R: Começarei pela última pergunta: Nós, mulheres já estamos fazendo o sistema nos mostrar. São nossas lutas que vem perfurando o sistema. Então devemos seguir escrevendo, nos unindo em coletivos, lendo umas às outras, nos fortalecendo. Embora o movimento feminista das duas primeiras décadas do século passado tenha legado uma série de direitos às mulheres (brancas) e possibilitou a ênfase sobre o feminino nas diversas áreas do conhecimento humano, inclusive na arte, as mulheres negras continuaram num lugar de opressão e precisaram construir seu próprio feminismo. Assim, os feminismos têm um papel essencial no rompimento desse ciclo de silêncio e apagamento.
NM – Uma fala sua que me marcou muito foi a questão sobre seu primeiro livro “Outros eus”, lançado em 2013 e a sua relação com a escrita. Você comentou que se passaram 10 anos para a sua escrita sair de uma Érica inconsciente e adentrar na Érica mulher. Simone de Beauvoir disse que não se nasce mulher, tornar-se mulher. Como foi e como está sendo esse processo de despertar a Érica mulher para além da escrita? E o que te fez acordar para o chamado e tomar consciência do ser mulher negra?
EA: Eu diria que é um processo contínuo, pois a cada dia minha consciência alcança um novo aspecto. Em “Outros eus” existem poemas com a voz lírica masculina, o que não ocorre mais em minha escrita. Sempre disse que meus poemas não sou eu, mas têm muito de mim. E a Érica, mulher negra, atravessa tudo que escrevo.
NM – Qual a importância de difundir a literatura e autoria feminina dentro do Parque Nacional da Chapada Diamantina, num espaço como a FLITÊ? E qual a relevância e o porquê de participar em eventos literários?

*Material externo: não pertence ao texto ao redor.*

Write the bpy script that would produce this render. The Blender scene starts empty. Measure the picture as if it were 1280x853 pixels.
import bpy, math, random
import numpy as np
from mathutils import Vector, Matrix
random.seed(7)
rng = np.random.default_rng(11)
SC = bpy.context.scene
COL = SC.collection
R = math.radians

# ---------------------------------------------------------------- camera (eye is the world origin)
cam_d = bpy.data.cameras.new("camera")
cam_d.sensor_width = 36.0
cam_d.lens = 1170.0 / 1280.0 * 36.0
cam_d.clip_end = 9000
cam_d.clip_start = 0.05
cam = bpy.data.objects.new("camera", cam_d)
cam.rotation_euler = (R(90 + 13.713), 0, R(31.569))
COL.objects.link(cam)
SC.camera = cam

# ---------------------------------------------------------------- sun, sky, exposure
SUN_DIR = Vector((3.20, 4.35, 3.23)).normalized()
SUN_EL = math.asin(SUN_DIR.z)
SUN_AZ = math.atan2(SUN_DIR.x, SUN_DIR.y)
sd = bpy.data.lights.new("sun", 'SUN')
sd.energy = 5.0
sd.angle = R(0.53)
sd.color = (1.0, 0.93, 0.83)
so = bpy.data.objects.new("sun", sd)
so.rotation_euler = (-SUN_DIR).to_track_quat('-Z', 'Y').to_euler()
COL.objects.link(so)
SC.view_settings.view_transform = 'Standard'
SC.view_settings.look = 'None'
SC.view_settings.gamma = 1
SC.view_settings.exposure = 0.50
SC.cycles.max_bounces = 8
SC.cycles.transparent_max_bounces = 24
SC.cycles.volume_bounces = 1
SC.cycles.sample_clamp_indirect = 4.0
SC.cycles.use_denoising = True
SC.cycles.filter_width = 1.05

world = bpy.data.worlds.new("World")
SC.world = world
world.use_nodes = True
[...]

EA: A literatura deve estar presente em todos os espaços. Vi na FLITÊ a diversidade cultural da Chapada Diamantina. E isso precisa ser incentivado! Acredito que é importante participar desses eventos, entre outros aspectos, por dois motivos, o contato com outros autores e com os estudantes. Sempre que rememoro minha trajetória reafirmo a importância da escola e de muitos professores para que eu me tornasse a pessoa e a profissional que sou. Quando assisti às apresentações dos estudantes, meu coração se encheu de esperanças.
NM – Como nós, os leitores, podemos contribuir para a perpetuação e a disseminação da literatura e autoria feminina, principalmente, no que tange a Bahia, um solo fértil e sagrado de tantas potências femininas?
EA: Lendo a literatura de mulheres. É por meio da compra de seus livros, das discussões de suas ideias que as fortalecemos enquanto autoras. Neste ano, tivemos muitas feiras literárias nas quais a participação das escritoras baianas foi expressiva. Assim, também contribuímos para a disseminação de suas obras.